Como todos los lunes y miércoles y desde hace ya tres años, tengo mi ritual. Baño y le doy la cena a mi hijo. Después, recorremos los escasos quince kilómetros que separan la casa en la que vivo de la casa de su madre. En el viaje de ida casi nunca escuchamos música, sólo noticias. Parece ser que a él le relaja más. Pobre. Si se diera cuenta alguna vez de lo que hablan. Pasados unos veinte minutos, mi ex mujer nos espera en la calle, junto al portal. Hace tiempo decidimos que, para evitarnos malos tragos, todo este protocolo fuera lo más aséptico posible. Según la R.A.E. la palabra en cuestión alude a algo que carece de emoción y sentimiento. Así es, después de tanto tiempo, ya me he acostumbrado a dar información sobre mi hijo de la forma más hierática posible. Ella también comparte la suya conmigo y después de despedirme, arranco el coche y me voy. Después busco un cd para que la música me acompañe durante el viaje de vuelta. Es un momento muy intimo en el que no escojo de antemano lo que voy a escuchar. Hace ya un tiempo (y no me preguntéis porqué) grabo los discos que me gustan sin títulos. Hubo un día en el que perdí la capacidad de sorprenderme y fue entonces cuando empecé a hacer cosas tan raras como éstas. Quizás esperaba que mi estado de ánimo coincidiera alguna vez con ese disco sorpresa. Hoy pasó. Liz me ayudaba a llegar a mi destino.
Ya es de noche. Desde la autopista, una enorme luz en movimiento señala el lugar en el que viven las sirenas.

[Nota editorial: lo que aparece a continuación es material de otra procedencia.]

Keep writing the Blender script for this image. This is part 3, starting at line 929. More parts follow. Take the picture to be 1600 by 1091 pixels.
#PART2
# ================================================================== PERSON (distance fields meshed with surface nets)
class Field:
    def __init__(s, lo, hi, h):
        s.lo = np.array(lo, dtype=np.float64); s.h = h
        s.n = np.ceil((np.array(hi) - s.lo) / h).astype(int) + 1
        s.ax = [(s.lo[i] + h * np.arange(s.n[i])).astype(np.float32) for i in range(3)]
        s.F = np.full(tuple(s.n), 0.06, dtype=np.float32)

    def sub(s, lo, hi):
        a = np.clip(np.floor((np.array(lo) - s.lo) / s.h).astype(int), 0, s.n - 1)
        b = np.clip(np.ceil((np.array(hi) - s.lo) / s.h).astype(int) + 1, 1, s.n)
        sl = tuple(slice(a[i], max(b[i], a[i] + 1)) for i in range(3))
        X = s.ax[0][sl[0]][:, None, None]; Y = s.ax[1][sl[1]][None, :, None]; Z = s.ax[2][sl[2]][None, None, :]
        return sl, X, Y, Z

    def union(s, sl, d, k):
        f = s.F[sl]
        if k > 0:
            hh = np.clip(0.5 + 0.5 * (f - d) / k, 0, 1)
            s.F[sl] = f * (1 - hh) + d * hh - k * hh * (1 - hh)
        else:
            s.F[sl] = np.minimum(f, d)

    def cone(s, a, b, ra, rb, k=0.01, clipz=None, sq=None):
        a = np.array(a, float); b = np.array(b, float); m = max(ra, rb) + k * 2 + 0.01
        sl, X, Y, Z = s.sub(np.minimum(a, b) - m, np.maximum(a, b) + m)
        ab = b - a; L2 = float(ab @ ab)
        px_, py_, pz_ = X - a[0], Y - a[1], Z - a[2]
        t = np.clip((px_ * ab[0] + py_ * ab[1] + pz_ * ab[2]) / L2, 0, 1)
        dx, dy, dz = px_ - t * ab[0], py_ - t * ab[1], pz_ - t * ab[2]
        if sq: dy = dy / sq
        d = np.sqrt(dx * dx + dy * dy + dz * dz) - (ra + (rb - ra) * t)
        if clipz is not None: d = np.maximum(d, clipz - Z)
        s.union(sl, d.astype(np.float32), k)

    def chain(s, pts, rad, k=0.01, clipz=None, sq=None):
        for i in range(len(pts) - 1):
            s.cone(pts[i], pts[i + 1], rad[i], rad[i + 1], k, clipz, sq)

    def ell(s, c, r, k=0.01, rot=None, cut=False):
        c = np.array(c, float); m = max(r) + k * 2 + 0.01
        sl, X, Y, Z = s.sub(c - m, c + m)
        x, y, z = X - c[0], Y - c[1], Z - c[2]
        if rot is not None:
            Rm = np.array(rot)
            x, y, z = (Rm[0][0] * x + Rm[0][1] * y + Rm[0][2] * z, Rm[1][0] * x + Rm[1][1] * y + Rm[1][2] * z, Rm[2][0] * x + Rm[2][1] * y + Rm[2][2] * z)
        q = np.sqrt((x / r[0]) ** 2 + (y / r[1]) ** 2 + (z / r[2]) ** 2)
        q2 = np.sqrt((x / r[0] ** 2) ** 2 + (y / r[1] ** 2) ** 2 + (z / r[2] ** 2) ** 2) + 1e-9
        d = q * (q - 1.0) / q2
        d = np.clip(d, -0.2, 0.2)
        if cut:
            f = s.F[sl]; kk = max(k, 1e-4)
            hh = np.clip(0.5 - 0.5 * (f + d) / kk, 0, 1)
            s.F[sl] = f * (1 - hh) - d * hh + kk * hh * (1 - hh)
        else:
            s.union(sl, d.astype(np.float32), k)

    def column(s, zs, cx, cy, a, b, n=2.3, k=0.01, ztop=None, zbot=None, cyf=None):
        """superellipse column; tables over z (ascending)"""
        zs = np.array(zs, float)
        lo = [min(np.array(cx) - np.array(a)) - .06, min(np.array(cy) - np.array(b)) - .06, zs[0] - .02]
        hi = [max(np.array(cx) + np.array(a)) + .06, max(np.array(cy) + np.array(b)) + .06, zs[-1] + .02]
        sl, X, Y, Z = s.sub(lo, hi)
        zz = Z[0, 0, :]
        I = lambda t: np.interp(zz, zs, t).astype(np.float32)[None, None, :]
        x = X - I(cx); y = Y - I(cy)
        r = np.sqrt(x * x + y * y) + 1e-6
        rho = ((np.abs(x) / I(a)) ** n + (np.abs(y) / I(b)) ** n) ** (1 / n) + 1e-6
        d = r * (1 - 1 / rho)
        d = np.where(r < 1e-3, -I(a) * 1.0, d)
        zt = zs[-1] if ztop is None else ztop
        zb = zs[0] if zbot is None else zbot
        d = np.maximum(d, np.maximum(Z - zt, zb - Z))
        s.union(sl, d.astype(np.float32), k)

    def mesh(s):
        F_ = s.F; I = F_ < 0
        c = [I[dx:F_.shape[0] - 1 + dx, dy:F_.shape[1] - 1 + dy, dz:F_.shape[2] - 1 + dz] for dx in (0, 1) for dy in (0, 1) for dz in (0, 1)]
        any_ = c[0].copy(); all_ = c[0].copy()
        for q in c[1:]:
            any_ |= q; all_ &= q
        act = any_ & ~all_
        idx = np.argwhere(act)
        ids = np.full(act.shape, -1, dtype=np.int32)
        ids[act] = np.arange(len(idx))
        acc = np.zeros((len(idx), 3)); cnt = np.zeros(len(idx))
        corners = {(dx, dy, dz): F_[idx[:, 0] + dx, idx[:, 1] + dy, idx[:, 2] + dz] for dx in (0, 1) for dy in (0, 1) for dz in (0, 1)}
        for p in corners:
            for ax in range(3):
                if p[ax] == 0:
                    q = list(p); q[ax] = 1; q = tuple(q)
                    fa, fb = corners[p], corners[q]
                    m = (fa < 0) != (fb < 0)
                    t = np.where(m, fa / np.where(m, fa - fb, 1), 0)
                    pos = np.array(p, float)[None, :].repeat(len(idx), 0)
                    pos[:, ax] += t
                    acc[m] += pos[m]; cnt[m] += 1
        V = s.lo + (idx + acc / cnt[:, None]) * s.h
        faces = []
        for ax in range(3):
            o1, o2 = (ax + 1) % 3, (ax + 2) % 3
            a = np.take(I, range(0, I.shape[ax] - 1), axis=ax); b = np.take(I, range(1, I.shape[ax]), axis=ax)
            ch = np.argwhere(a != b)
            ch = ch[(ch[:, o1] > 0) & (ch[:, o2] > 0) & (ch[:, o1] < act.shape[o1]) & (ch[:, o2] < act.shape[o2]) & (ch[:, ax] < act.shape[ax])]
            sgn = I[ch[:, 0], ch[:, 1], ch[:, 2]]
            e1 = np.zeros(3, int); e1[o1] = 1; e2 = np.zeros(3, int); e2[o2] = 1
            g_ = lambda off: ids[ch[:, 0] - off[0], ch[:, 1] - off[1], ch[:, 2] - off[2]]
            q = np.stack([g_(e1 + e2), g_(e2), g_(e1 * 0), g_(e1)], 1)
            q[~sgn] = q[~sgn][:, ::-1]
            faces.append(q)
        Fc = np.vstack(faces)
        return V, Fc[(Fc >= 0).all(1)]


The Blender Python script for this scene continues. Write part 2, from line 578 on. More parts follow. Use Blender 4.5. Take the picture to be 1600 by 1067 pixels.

Estuve allí una sola vez, pero no eran como yo me las había imaginado. Hablan mucho, te dicen lo que quieres oír y luego se van. Hay gente que lo da todo sólo por verlas unos pocos minutos. Y es verdad.
Llego a un túnel y la luz deja de verse. Pero están allí,todos lo saben. Ya me falta poco para llegar a casa.
Liz deja de cantar y el motor se para. Ya no están, se han ido. Puede que mañana me encuentre con alguna. Pero por el día se parecen a las demás. Ni siquiera cantan.